Through almost 20 years of concerts, dancers and a variety of other performers, the stage had taken quite a beating, but the most damage appeared to have come from a seeping water pipe that ran beneath the center of the stage. Now, with the help of Coeur d’Alene’s Citizens Council for the Arts and some donated materials from Stock Building Supply, students in NIC’s carpentry program have removed the old stage and made way for the new platform.
“It was in pretty bad shape,” said Clark Lusk, a member of the arts council.
A groove a few inches deep had formed in the middle of the covered stage and become something of a performance hazard, with some of the dancers from the recent Art on the Green festival saying they wouldn’t return next year unless it was fixed. As the organizers behind the city’s lakeside art festival, the nonprofit citizens council listened to the complaints and decided, with the help of NIC, it was time to do something.

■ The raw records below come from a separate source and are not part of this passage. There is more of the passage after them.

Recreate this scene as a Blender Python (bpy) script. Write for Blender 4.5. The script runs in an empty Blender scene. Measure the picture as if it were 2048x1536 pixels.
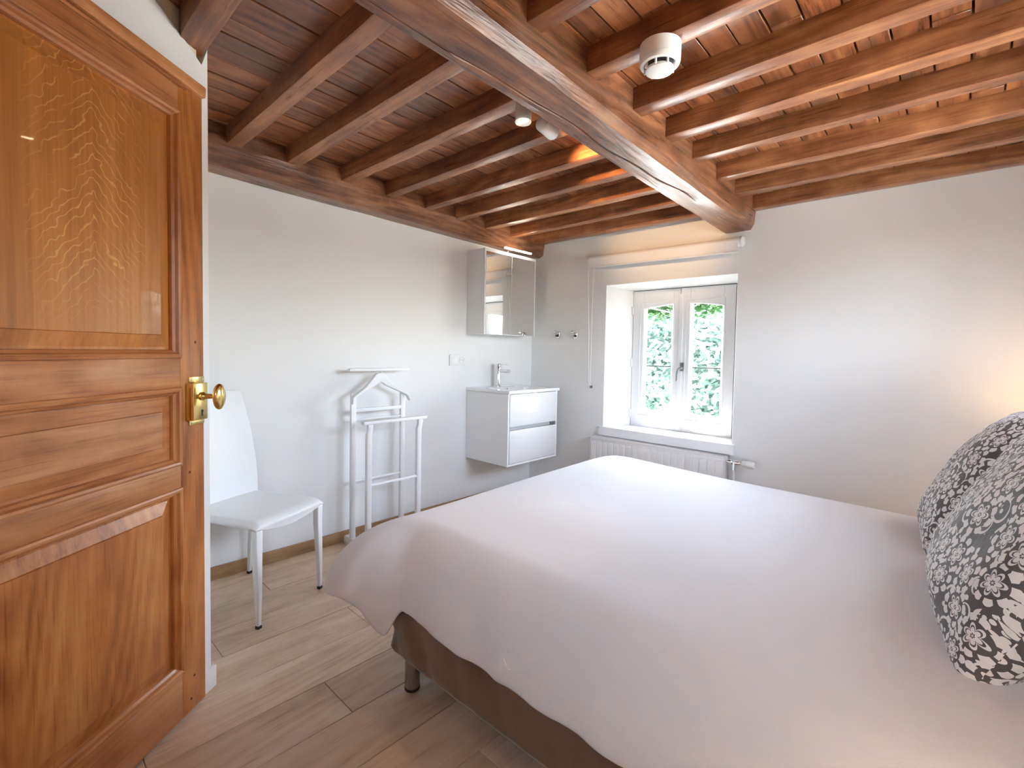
import bpy, bmesh, math, random
from mathutils import Vector, Matrix, noise
random.seed(7)
D = bpy.data
S = bpy.context.scene
COL = S.collection

# ------------------------------------------------------------------ camera
CAM = Vector((2.9890, -3.4579, 1.30))
YAW, PITCH, ROLL, FPX, SHY = -0.7526, -0.0386, 0.0184, 960.05, -29.18
fw = Vector((math.sin(YAW)*math.cos(PITCH), math.cos(YAW)*math.cos(PITCH), math.sin(PITCH)))
rt = Vector((math.cos(YAW), -math.sin(YAW), 0))
up = rt.cross(fw)
r2 = rt*math.cos(ROLL) + up*math.sin(ROLL)
u2 = -rt*math.sin(ROLL) + up*math.cos(ROLL)
cd = D.cameras.new('camera'); co = D.objects.new('camera', cd); COL.objects.link(co)
M = Matrix((r2, u2, -fw)).transposed().to_4x4(); M.translation = CAM
co.matrix_world = M
cd.sensor_fit = 'HORIZONTAL'; cd.sensor_width = 36.0
cd.lens = FPX/2048*36.0
cd.shift_y = SHY/2048
cd.clip_start = 0.02; cd.clip_end = 300
S.camera = co

# ------------------------------------------------------------------ view / world / sun
vs = S.view_settings
vs.view_transform = 'Standard'; vs.look = 'None'; vs.gamma = 1.0
vs.use_curve_mapping = False
vs.exposure = 3.62
try:
    S.cycles.max_bounces = 8; S.cycles.diffuse_bounces = 4; S.cycles.glossy_bounces = 3; S.cycles.transparent_max_bounces = 8; S.cycles.caustics_reflective = False; S.cycles.caustics_refractive = False; S.cycles.sample_clamp_indirect = 6; S.cycles.adaptive_threshold = 0.04
except Exception: pass
W = D.worlds.new('world'); S.world = W; W.use_nodes = True
wn = W.node_tree; wn.nodes.clear()
wo = wn.nodes.new('ShaderNodeOutputWorld'); wb = wn.nodes.new('ShaderNodeBackground')
sk = wn.nodes.new('ShaderNodeTexSky'); sk.sky_type = 'NISHITA'
sk.sun_disc = False; sk.sun_elevation = math.radians(66); sk.sun_rotation = math.radians(-12)
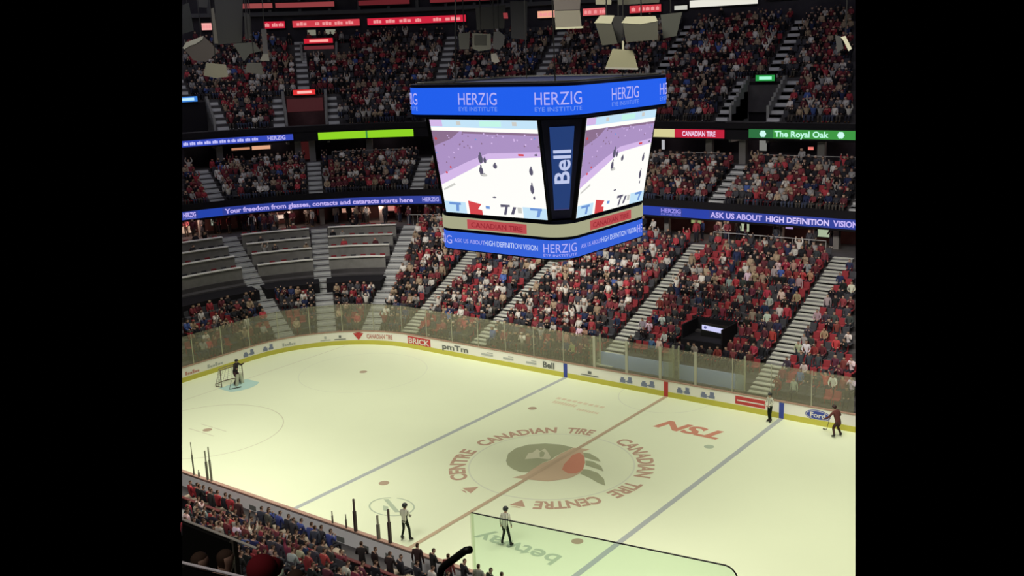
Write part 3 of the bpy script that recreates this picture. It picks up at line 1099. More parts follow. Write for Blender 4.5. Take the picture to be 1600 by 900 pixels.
def ring_band(bm, a, r, z0, z1, th=.2, mi=0, a2=None):
    o = ring_pts(a, r); i = ring_pts(a - th, max(.02, r - th * .5)); o2 = ring_pts(a2, r) if a2 else o
    n = len(o)
    V = [[bm.verts.new((*p, z)) for p in ps] for ps, z in ((o, z0), (o2, z1), (i, z1), (i, z0))]
    for k in range(n):
        j = (k + 1) % n
        for q in range(4):
            bm.faces.new([V[q][k], V[q][j], V[(q + 1) % 4][j], V[(q + 1) % 4][k]]).material_index = mi


def ring_map(a, r, z0, s0):
    """distance s along the ring, 0 at the near corner's middle, growing to the right (towards +y on the +x side)"""
    pts = ring_pts(a, r, 24)
    seg = [0]
    N = len(pts)
    for k in range(N):
        p, q = pts[k], pts[(k + 1) % N]
        seg.append(seg[-1] + math.hypot(q[0] - p[0], q[1] - p[1]))
    tot = seg[-1]
    mid = r * math.pi / 4

    def fn(u, v):
        s_ = (mid + s0 + u) % tot
        k = 0
        while seg[k + 1] < s_: k += 1
        f = (s_ - seg[k]) / max(1e-9, seg[k + 1] - seg[k])
        p, q = pts[k], pts[(k + 1) % N]
        return (p[0] + (q[0] - p[0]) * f, p[1] + (q[1] - p[1]) * f, z0 + v)
    return fn, tot


ZB = -12.4
bm = bmesh.new(); ring_band(bm, 4.98, 1.48, 18.98 + ZB, 20.55 + ZB, .5); poly(bm, [(*p, 20.5 + ZB) for p in ring_pts(4.7, 1.3)]); poly(bm, [(*p, 19.0 + ZB) for p in ring_pts(4.7, 1.3)])
obj('upper_housing', bm, SH, SB)
bm = bmesh.new(); ring_band(bm, 5.0, 1.5, 19.13 + ZB, 20.40 + ZB, .04); obj('upper_display', bm, led('led_blue', BG), SB)
LIL, LIL2 = led('led_lilac', (178, 176, 246)), led('led_lilac_dim', (118, 150, 238))
fn0, tot = ring_map(5.02, 1.5, 0, 0)
L4 = tot / 4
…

“The college has been working great with us for years, and this is just another good example of that,” Lusk said. “We are going to rebuild it so that, hopefully, it will last quite a while.”

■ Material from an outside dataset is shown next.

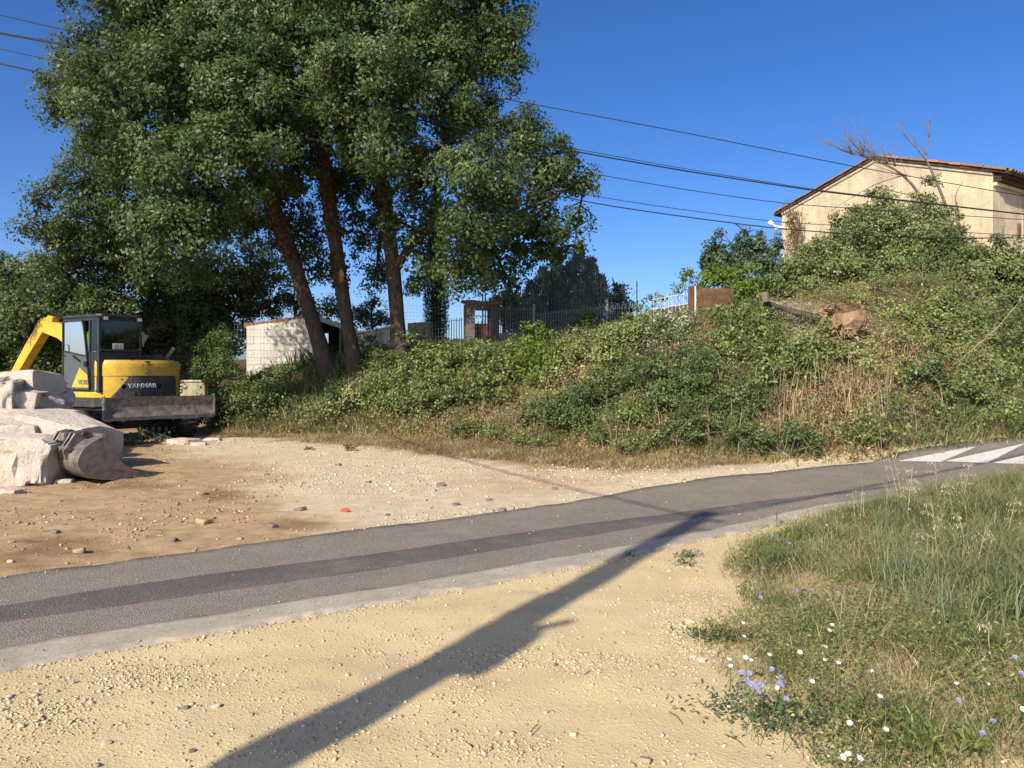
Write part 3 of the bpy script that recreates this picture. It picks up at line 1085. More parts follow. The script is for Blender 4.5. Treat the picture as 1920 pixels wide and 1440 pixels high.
def picket_fence(label, a_px, b_px, Y0, Y1, h_px, n, mat, post_at=(), r=.011, rails=(.12, .88), postmat=None, post_over=.06, spear=True):
    A, B = at(a_px[0], a_px[1], Y0), at(b_px[0], b_px[1], Y1)
    h0, h1 = h_px[0] / FOCAL * Y0, h_px[1] / FOCAL * Y1
    t = thing('iron_fence', label, 'fence', (A.x, A.y, A.z), math.atan2(B.y - A.y, B.x - A.x))
    L = math.hypot(B.x - A.x, B.y - A.y)
    me = bpy.data.meshes.new('bar')
    b = MB().tube([(0, 0, 0), (0, 0, .93), (0, 0, 1.0)], [r, r, r * .2 if spear else r], 6)
    me.from_pydata(b.v, [], b.f)
    me.materials.append(mat)
    for i in range(n):
        f = (i + .5) / n
        o = link_mesh('bar', me, t)
        o.location = (L * f, random.uniform(-.004, .004), (B.z - A.z) * f)
        o.scale = (1, 1, h0 + (h1 - h0) * f)
        o.rotation_euler = (random.uniform(-.01, .01), random.uniform(-.012, .012), 0)
    for k in rails:
        MB().bar((0, 0, h0 * k), (L, 0, (B.z - A.z) + h1 * k), .03, .012).build('rail', mat, t)
    for f in post_at:
        z = (B.z - A.z) * f
        MB().span((L * f - .035, -.045, z - .3), (L * f + .035, .025, z + h0 + (h1 - h0) * f + post_over)).build('post', postmat or mat, t, bevel=.006)
    return t


picket_fence('dark iron bar fence left of the tiled gateway beside the cypress', (806, 648), (868, 641), 21.9, 21.5, (48, 47), 13, M_IRON, (), .010)
picket_fence('iron bar fence with grey post just right of the gateway', (936, 627), (1001, 622), 21.2, 21.2, (54, 47), 14, M_IRONG, (1.0,), .009, postmat=M_IRONG)
picket_fence('long iron bar fence running below the grey pines', (1006, 622), (1138, 613), 21.2, 21.2, (36, 44), 27, M_IRONG, (1.0,), .009, postmat=M_IRONG, post_over=.1)
picket_fence('short iron bar fence ending at the leafy vine', (1142, 613), (1182, 609), 21.2, 21.2, (44, 42), 9, M_IRONG, (), .009)
picket_fence('white painted railing ending at the rusty post', (1222, 598), (1292, 588), 18.6, 18.2, (40, 42), 10, M_IRONW, (), .0062, rails=(.45, .9))
picket_fence('dark iron railings standing on the beige wall behind the excavator', (318, 714), (384, 714), 22.5, 22.5, (52, 52), 12, M_IRON, (), .012)


def wire_mesh(label, a_px, b_px, Y0, Y1, h_px, nx, nz, posts=(), sag=0.0):
    A, B = at(a_px[0], a_px[1], Y0), at(b_px[0], b_px[1], Y1)
    h0, h1 = h_px[0] / FOCAL * Y0, h_px[1] / FOCAL * Y1
    t = thing('wire_mesh_fence', label, 'fence', (A.x, A.y, A.z), math.atan2(B.y - A.y, B.x - A.x))
    L = math.hypot(B.x - A.x, B.y - A.y)
    dz = B.z - A.z
    def P(f, g):
        return (L * f, .02 * math.sin(f * 9 + g * 4), dz * f + (h0 + (h1 - h0) * f) * g + sag * math.sin(f * math.pi * 3 + 1) * g)
    mb = MB()
    for i in range(nx + 1):
        mb.tube([P(i / nx, g) for g in (0, .5, 1)], .0017, 4, caps=False)
    for j in range(nz + 1):
        mb.tube([P(i / 24, j / nz) for i in range(25)], .0017, 4, caps=False)
    o = mb.build('wire_mesh', M_WIRE, t)
    o['kind'] = 'stuff'
    for f in posts:
        x, y, z = P(f, 0)
        MB().bar((x, 0, z - .2), (x, 0, z + h0 + (h1 - h0) * f + .05), .035).build('post', M_GREENP, t)
    return t


wire_mesh('thin wire mesh fence in front of the block shed', (440, 690), (600, 668), 21.0, 20.9, (92, 80), 26, 9)
wire_mesh('tall wire mesh fence behind the third oak and the cypress', (742, 640), (905, 636), 21.7, 21.0, (62, 82), 28, 10, (1.0,), .05)
wire_mesh('sagging wire mesh fence strung in front of the grey pines', (910, 640), (1200, 610), 20.8, 20.6, (85, 80), 44, 9, (.0, .98), .09)

# tiled gateway with a red door
M_GATE = plaster('gate_render', (.12, .115, .11), (.19, .18, .17), (.08, .075, .07))  # darker copy of the grey wall render, the gateway's shade put into its colour
gp = at(902, 648, 21.4)
gt = thing('gateway', 'tile-topped rendered gateway with dark red gate and iron scrolls', 'gateway', (gp.x, gp.y, gp.z), math.radians(16))
MB().span((-.42, -.12, -.3), (-.20, .35, 1.10)).build('pillar', M_GATE, gt, bevel=.015)
MB().span((.26, -.12, -.3), (.50, .35, 1.10)).build('pillar', M_GATE, gt, bevel=.015)
MB().span((-.418, -.118, 1.0), (.498, .348, 1.16)).build('lintel', M_GATE, gt, bevel=.015)
for i in range(9):
    o = link_mesh('coping_tile', tmb, gt)
    o.location = (-.44 + i * .118, -.2, 1.17 + .018 * math.sin(i))
    o.scale = (3.4, .95, .8)
    o.rotation_euler = (0, -.12, math.pi / 2)
MB().span((-.195, .10, -.25), (.255, .14, .62)).build('gate_panel', M_REDP, gt, bevel=.006)
for i in range(5):
    MB().tube([(-.16 + i * .095, .09, -.2), (-.16 + i * .095, .09, .7)], .01, 6).build('bar', M_IRON, gt)
for z in (.1, .72):
    for s in (-1, 1):
        pts = [(.03 + s * (.10 - (.09 - .012 * k) * math.cos(k * .7)), .09, z + (.09 - .012 * k) * math.sin(k * .7) + .06) for k in range(8)]
        MB().tube(pts, .011, 6).build('scroll', M_IRONG, gt)
MB().bar((-.19, .09, .83), (.25, .09, .83), .015).build('rail', M_IRON, gt)

# rusty post, white post and weathered sheet by the white railing
rp = at(1296, 602, 18.1)
M_RUST = plain('rusty_steel', (.11, .06, .04), .9, .2, var=.4, vscale=12, bump=.3)
o = MB().span((-.075, -.05, -.3), (.075, .05, .82)).build('rusty_post', M_RUST, bevel=.01)
o.location = rp
o.rotation_euler = (0, .02, 0)
tag(o, 'dark rusty flat post at the end of the white railing', 'post')
o = MB().tube([(0, 0, -.3), (0, 0, .84)], .022, 8).build('white_post', M_IRONW)
o.location = at(1304, 604, 18.0)
tag(o, 'thin white post beside the rusty post', 'post')
o = MB().prism([(0, 0), (.86, .10), (.86, .62), (.80, .66), (.0, .68)], -.012, .012).build('brown_sheet', plain('brown_sheet', (.15, .085, .045), .9, .2, var=.35, vscale=4, dirt=(.07, .045, .03), dirt_amt=.85, dscale=5))
o.location = at(1307, 594, 17.9)
o.rotation_euler = (.06, 0, .1)
tag(o, 'weathered brown sheet leaning behind the white post', 'sheet')
o = MB().span((-.06, -.05, -.2), (.06, .05, .25)).build('stump_post', M_RUST, bevel=.01)
o.location = at(1223, 602, 18.8)
tag(o, 'short rusty stub post below the white railing', 'post')
# ------------------------------------------------------------------ excavator
M_YEL = plain('machine_yellow', (.62, .40, .035), .38, .5, var=.10, vscale=3, dirt=(.27, .20, .10), dirt_amt=.55, dscale=5, bump=.12, bscale=9)
M_CHAR = plain('machine_charcoal', (.032, .035, .04), .5, .4, var=.2, vscale=4, dirt=(.14, .12, .095), dirt_amt=.6, dscale=5)
M_CAB = plain('cab_frame', (.022, .026, .032), .4, .45, var=.2, vscale=4, dirt=(.09, .085, .08), dirt_amt=.3)
M_STEEL = plain('worn_steel', (.23, .205, .18), .45, .5, metal=.5, var=.5, vscale=9, bump=.4, bscale=35, dirt=(.27, .17, .10), dirt_amt=.55, dscale=4)
M_BLADE = plain('blade_steel', (.15, .135, .12), .55, .45, metal=.35, var=.45, vscale=12, bump=.35, bscale=40, dirt=(.30, .265, .215), dirt_amt=.8, dscale=6)
M_RUBBER = plain('track_rubber', (.028, .026, .024), .85, .2, var=.3, vscale=10, dirt=(.16, .125, .085), dirt_amt=.8, dscale=5)
M_GLASS = glass_mat('cab_glass', (.42, .60, .62), .03)
M_GLASS_R = glass_mat('rear_glass', (.16, .22, .26), .02)
M_WHITE = plain('white_print', (.75, .76, .77), .5, .3, var=.03)
M_LOUV = plain('louvre_black', (.012, .012, .012), .7, .2)
M_HIVIS = plain('hivis_cloth', (.75, .60, .03), .9, .1, var=.3, vscale=20)
M_SEAT = plain('seat_cloth', (.05, .055, .06), .9, .1, var=.3)
M_CLOTH = plain('pale_cloth', (.45, .58, .60), .9, .1, var=.2, vscale=10)
M_CHROME = plain('cylinder_rod', (.55, .55, .56), .2, .5, metal=.9)
M_GREYD = plain('decal_grey', (.12, .14, .15), .6, .3)
M_PAPER = plain('sticker_paper', (.62, .62, .60), .7, .2, var=.05)
M_RED = plain('reflector_red', (.45, .03, .02), .3, .5)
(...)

With $3,000 from the council, the carpentry program began the demolition of the stage on the first day of classes on Aug. 28. Located behind the college’s Children’s Center, the stage is being built under the guidance of Dave McRae, the head of the carpentry program, and 13 students.
“This stage has been in need of repair for a long, long time,” McRae said.
The rebuilding is a great introduction for carpentry students before the class’s major project gets under way, McRae said. The program will soon begin work on the Raffle House – a project in which 5,000 $100 tickets for a new Post Falls home will be raffled off in July 2007.
“This is kind of a warm-up; (the Raffle House) forms the real structure of the program,” McRae said as he and several students recently prepared to install a beam under the new stage. “We’ve got a good thing going. The students learn better by actually physically doing this.”
Andrew Rockwell, 17, just started his first year in the carpentry program and agrees: “Actually having a hands-on job is 10 times better than being in a classroom.”
The two-week-long stage project is just one of the many construction jobs the program has undertaken on the NIC campus over the years. Benches, shelves and other work have been early semester projects during the 11 years McRae has been a carpentry instructor at NIC.
“This time of year it’s always nice to have side projects,” he said. “Something like this gets us out of the class with real tools, where you can see real results.”